> _THE TASK_
Return the listing below verbatim. Pictures do not belong in the copy.

--- Start of DATA SHOWN ---

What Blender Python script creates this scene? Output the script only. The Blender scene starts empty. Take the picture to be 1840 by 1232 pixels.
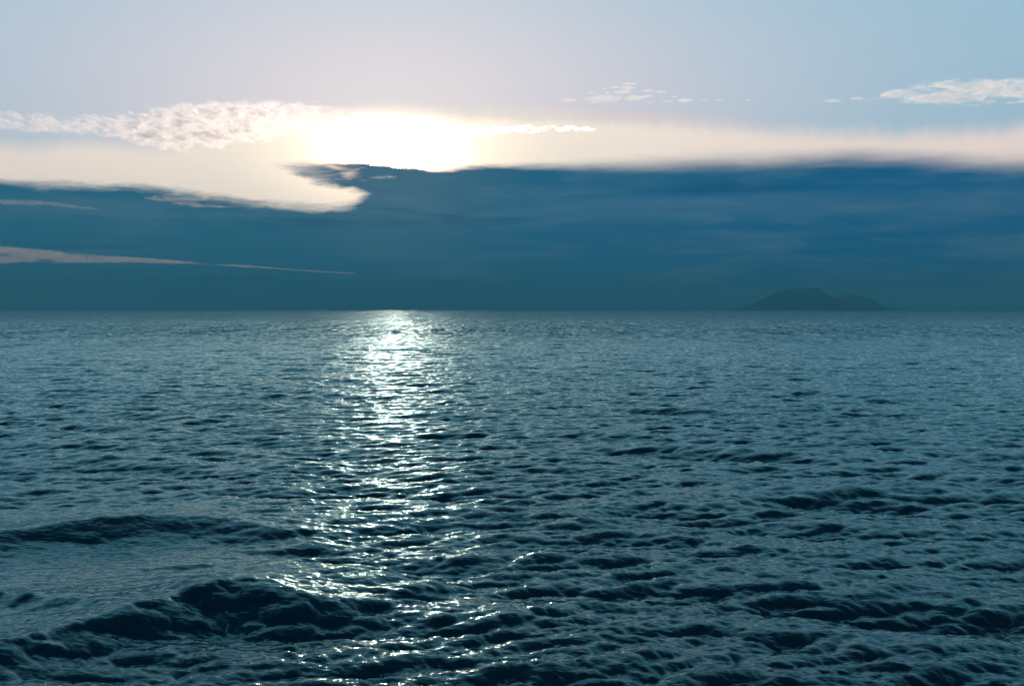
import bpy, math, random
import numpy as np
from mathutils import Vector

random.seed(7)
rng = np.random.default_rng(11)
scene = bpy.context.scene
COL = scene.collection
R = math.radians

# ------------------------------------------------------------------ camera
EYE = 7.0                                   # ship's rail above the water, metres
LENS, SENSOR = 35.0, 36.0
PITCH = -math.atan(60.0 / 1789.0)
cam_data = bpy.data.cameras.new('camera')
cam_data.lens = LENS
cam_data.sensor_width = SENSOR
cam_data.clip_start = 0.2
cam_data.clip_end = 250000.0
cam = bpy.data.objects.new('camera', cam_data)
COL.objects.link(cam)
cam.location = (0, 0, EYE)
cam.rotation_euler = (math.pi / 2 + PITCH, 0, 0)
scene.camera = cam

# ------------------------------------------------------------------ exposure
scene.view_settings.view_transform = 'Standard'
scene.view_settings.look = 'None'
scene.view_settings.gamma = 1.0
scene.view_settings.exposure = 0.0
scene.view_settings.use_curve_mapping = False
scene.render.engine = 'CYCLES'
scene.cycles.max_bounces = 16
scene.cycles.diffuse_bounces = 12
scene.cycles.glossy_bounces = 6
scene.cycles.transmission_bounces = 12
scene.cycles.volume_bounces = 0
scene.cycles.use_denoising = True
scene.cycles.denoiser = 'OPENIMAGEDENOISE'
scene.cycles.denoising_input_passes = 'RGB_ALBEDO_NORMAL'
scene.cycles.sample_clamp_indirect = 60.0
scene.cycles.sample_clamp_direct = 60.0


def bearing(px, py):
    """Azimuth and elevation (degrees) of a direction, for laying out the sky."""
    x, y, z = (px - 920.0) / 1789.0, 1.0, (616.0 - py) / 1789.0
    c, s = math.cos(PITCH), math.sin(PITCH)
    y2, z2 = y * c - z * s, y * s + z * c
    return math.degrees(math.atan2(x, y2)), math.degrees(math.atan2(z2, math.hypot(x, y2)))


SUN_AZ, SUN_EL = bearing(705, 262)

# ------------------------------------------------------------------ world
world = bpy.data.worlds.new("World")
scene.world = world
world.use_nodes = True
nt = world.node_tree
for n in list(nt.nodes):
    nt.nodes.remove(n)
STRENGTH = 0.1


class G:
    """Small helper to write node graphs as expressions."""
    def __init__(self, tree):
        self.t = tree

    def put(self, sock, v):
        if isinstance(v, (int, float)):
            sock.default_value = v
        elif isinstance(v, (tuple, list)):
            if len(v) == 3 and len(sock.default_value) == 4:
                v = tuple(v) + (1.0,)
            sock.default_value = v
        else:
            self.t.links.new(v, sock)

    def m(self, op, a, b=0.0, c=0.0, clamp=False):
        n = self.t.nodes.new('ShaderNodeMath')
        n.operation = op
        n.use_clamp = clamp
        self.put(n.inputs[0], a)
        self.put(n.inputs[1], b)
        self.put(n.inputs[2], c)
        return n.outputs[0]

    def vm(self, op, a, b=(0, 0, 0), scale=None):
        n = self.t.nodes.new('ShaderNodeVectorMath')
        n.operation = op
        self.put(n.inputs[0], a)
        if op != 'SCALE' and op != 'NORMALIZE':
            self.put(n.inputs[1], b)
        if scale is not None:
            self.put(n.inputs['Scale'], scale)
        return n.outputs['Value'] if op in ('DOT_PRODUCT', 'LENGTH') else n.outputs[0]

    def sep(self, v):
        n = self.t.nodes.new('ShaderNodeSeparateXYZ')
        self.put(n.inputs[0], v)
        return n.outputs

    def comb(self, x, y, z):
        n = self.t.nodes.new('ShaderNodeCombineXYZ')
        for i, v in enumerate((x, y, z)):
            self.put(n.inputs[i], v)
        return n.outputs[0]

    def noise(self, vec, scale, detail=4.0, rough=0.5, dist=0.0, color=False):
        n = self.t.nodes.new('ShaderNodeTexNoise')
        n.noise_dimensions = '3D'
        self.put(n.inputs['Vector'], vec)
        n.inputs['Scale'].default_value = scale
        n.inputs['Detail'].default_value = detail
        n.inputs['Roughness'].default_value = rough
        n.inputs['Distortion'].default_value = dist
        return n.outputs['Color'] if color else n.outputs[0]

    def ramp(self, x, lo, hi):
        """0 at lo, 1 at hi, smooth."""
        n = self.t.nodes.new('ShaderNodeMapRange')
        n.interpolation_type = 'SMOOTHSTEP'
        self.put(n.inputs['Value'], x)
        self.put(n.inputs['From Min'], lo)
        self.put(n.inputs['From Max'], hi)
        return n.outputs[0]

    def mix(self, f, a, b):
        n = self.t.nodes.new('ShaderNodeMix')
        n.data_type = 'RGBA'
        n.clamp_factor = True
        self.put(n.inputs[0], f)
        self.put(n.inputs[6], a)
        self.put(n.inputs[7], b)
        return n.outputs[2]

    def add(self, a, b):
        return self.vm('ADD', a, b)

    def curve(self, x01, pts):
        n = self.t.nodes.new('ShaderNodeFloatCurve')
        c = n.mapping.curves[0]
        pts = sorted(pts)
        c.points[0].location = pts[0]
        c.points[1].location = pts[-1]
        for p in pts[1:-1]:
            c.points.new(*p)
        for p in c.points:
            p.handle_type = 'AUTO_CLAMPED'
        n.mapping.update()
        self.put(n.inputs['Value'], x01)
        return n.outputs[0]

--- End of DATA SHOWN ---

> _ANSWER TO THIS TASK_
What Blender Python script creates this scene? Output the script only. The Blender scene starts empty. Take the picture to be 1840 by 1232 pixels.
import bpy, math, random
import numpy as np
from mathutils import Vector

random.seed(7)
rng = np.random.default_rng(11)
scene = bpy.context.scene
COL = scene.collection
R = math.radians

# ------------------------------------------------------------------ camera
EYE = 7.0                                   # ship's rail above the water, metres
LENS, SENSOR = 35.0, 36.0
PITCH = -math.atan(60.0 / 1789.0)
cam_data = bpy.data.cameras.new('camera')
cam_data.lens = LENS
cam_data.sensor_width = SENSOR
cam_data.clip_start = 0.2
cam_data.clip_end = 250000.0
cam = bpy.data.objects.new('camera', cam_data)
COL.objects.link(cam)
cam.location = (0, 0, EYE)
cam.rotation_euler = (math.pi / 2 + PITCH, 0, 0)
scene.camera = cam

# ------------------------------------------------------------------ exposure
scene.view_settings.view_transform = 'Standard'
scene.view_settings.look = 'None'
scene.view_settings.gamma = 1.0
scene.view_settings.exposure = 0.0
scene.view_settings.use_curve_mapping = False
scene.render.engine = 'CYCLES'
scene.cycles.max_bounces = 16
scene.cycles.diffuse_bounces = 12
scene.cycles.glossy_bounces = 6
scene.cycles.transmission_bounces = 12
scene.cycles.volume_bounces = 0
scene.cycles.use_denoising = True
scene.cycles.denoiser = 'OPENIMAGEDENOISE'
scene.cycles.denoising_input_passes = 'RGB_ALBEDO_NORMAL'
scene.cycles.sample_clamp_indirect = 60.0
scene.cycles.sample_clamp_direct = 60.0


def bearing(px, py):
    """Azimuth and elevation (degrees) of a direction, for laying out the sky."""
    x, y, z = (px - 920.0) / 1789.0, 1.0, (616.0 - py) / 1789.0
    c, s = math.cos(PITCH), math.sin(PITCH)
    y2, z2 = y * c - z * s, y * s + z * c
    return math.degrees(math.atan2(x, y2)), math.degrees(math.atan2(z2, math.hypot(x, y2)))


SUN_AZ, SUN_EL = bearing(705, 262)

# ------------------------------------------------------------------ world
world = bpy.data.worlds.new("World")
scene.world = world
world.use_nodes = True
nt = world.node_tree
for n in list(nt.nodes):
    nt.nodes.remove(n)
STRENGTH = 0.1


class G:
    """Small helper to write node graphs as expressions."""
    def __init__(self, tree):
        self.t = tree

    def put(self, sock, v):
        if isinstance(v, (int, float)):
            sock.default_value = v
        elif isinstance(v, (tuple, list)):
            if len(v) == 3 and len(sock.default_value) == 4:
                v = tuple(v) + (1.0,)
            sock.default_value = v
        else:
            self.t.links.new(v, sock)

    def m(self, op, a, b=0.0, c=0.0, clamp=False):
        n = self.t.nodes.new('ShaderNodeMath')
        n.operation = op
        n.use_clamp = clamp
        self.put(n.inputs[0], a)
        self.put(n.inputs[1], b)
        self.put(n.inputs[2], c)
        return n.outputs[0]

    def vm(self, op, a, b=(0, 0, 0), scale=None):
        n = self.t.nodes.new('ShaderNodeVectorMath')
        n.operation = op
        self.put(n.inputs[0], a)
        if op != 'SCALE' and op != 'NORMALIZE':
            self.put(n.inputs[1], b)
        if scale is not None:
            self.put(n.inputs['Scale'], scale)
        return n.outputs['Value'] if op in ('DOT_PRODUCT', 'LENGTH') else n.outputs[0]

    def sep(self, v):
        n = self.t.nodes.new('ShaderNodeSeparateXYZ')
        self.put(n.inputs[0], v)
        return n.outputs

    def comb(self, x, y, z):
        n = self.t.nodes.new('ShaderNodeCombineXYZ')
        for i, v in enumerate((x, y, z)):
            self.put(n.inputs[i], v)
        return n.outputs[0]

    def noise(self, vec, scale, detail=4.0, rough=0.5, dist=0.0, color=False):
        n = self.t.nodes.new('ShaderNodeTexNoise')
        n.noise_dimensions = '3D'
        self.put(n.inputs['Vector'], vec)
        n.inputs['Scale'].default_value = scale
        n.inputs['Detail'].default_value = detail
        n.inputs['Roughness'].default_value = rough
        n.inputs['Distortion'].default_value = dist
        return n.outputs['Color'] if color else n.outputs[0]

    def ramp(self, x, lo, hi):
        """0 at lo, 1 at hi, smooth."""
        n = self.t.nodes.new('ShaderNodeMapRange')
        n.interpolation_type = 'SMOOTHSTEP'
        self.put(n.inputs['Value'], x)
        self.put(n.inputs['From Min'], lo)
        self.put(n.inputs['From Max'], hi)
        return n.outputs[0]

    def mix(self, f, a, b):
        n = self.t.nodes.new('ShaderNodeMix')
        n.data_type = 'RGBA'
        n.clamp_factor = True
        self.put(n.inputs[0], f)
        self.put(n.inputs[6], a)
        self.put(n.inputs[7], b)
        return n.outputs[2]

    def add(self, a, b):
        return self.vm('ADD', a, b)

    def curve(self, x01, pts):
        n = self.t.nodes.new('ShaderNodeFloatCurve')
        c = n.mapping.curves[0]
        pts = sorted(pts)
        c.points[0].location = pts[0]
        c.points[1].location = pts[-1]
        for p in pts[1:-1]:
            c.points.new(*p)
        for p in c.points:
            p.handle_type = 'AUTO_CLAMPED'
        n.mapping.update()
        self.put(n.inputs['Value'], x01)
        return n.outputs[0]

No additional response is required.